My Verse

Isaiah 43:1

"But now, thus says the Lord, your Creator, O Jacob, and He who formed you, O Isreal, "Do not fear, for I have redeemed you; I have called you by name; you are Mine!"

Tuesday, June 24, 2008

The Looking Glass

I see my past,
glimpses in a looking glass
Fragments of time,
that seem forever etched in my mind

I see the present,
My heart so tired and spent
As my life goes so fast
like sand slipping through an hour glass

Today, I remembered a time in my life that the pain was so great. It felt as though Ihad walked through a looking glass, and was living it all again. I was getting ready to leave for spring break. I had to find a way to get out of my house. The stress had just been too great. My dad (the person that adopted me when my mom passed away) and I had been at each others throats like crazy. I knew that if I didn't get away, things could really get ugly. I planned a visit to my other dads home for the week. I came home from church on that Sunday afternoon to grab my bags, and meet him in Abilene with some friends. I don't remember what I did wrong, but I'm sure I didn't clean something or left something turned on. I don't remember anything else before then really, I just remember that fight. The yelling, the pushing, the anger. I know that it wasn't what I wanted, and yet maybe I did. Maybe I wanted a reason to leave, a reason to run away. I just remember the last words that he said to me. "I hate you, and I hope you never come back." It stung me. I muster all my strength for a just as equally hurtful blow, "I hope so too!" Or something like that I'm sure. All I wanted was for someone to accept me. To love me. I had made a choice when my mom died to stay with a man who was not related to me at all.
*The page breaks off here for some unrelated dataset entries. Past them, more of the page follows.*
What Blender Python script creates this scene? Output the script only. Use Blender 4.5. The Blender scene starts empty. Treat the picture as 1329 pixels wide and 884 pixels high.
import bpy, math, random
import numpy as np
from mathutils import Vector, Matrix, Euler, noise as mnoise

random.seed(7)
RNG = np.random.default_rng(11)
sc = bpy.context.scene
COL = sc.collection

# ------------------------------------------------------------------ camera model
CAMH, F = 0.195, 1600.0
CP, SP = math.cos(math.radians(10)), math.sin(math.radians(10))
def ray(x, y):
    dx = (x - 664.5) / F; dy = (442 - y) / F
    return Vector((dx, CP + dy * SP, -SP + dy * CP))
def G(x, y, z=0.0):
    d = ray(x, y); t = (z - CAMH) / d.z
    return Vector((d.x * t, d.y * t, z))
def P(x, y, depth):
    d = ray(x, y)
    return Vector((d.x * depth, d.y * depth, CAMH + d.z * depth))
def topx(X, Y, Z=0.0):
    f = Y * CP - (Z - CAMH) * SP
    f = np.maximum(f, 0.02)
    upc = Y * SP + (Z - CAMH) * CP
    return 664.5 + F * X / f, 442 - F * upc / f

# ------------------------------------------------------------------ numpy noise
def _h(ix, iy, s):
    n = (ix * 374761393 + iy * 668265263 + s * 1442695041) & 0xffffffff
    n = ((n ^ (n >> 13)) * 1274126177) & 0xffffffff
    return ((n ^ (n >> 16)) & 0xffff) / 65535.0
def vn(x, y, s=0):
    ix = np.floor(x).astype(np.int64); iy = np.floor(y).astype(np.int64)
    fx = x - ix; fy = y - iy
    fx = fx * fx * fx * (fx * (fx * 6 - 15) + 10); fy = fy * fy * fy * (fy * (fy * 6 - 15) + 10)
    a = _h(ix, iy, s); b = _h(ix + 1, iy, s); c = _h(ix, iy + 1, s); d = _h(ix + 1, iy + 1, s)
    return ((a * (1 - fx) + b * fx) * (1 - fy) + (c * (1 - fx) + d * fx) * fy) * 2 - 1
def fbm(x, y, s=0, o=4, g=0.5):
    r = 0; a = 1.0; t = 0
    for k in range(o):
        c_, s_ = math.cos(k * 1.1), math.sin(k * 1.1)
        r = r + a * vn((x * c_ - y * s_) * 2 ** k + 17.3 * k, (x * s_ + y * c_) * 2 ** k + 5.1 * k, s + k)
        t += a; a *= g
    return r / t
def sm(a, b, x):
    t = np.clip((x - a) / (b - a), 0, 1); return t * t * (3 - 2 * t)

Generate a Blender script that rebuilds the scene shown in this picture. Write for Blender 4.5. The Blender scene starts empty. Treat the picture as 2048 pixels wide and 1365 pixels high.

But all those years that she was alive he had become my father, the person I looked to, the person I loved as a father, no a dad. I had walked away from the other, and chosen him. And I stood there in the living room of the house, and felt the rejection. I could barely contain the tears long enough to leave so he wouldn't see. I couldn't let him know he had hurt me so much. I had to be tough, strong, unbreakable!

Sometimes I feel that way with God. Like I have done something wrong and we're standing in that same room fighting like cats and dogs, bent on killing each other. I am so afraid that I will hear those words again. I know that God's love is unending, but what else do I have to go on?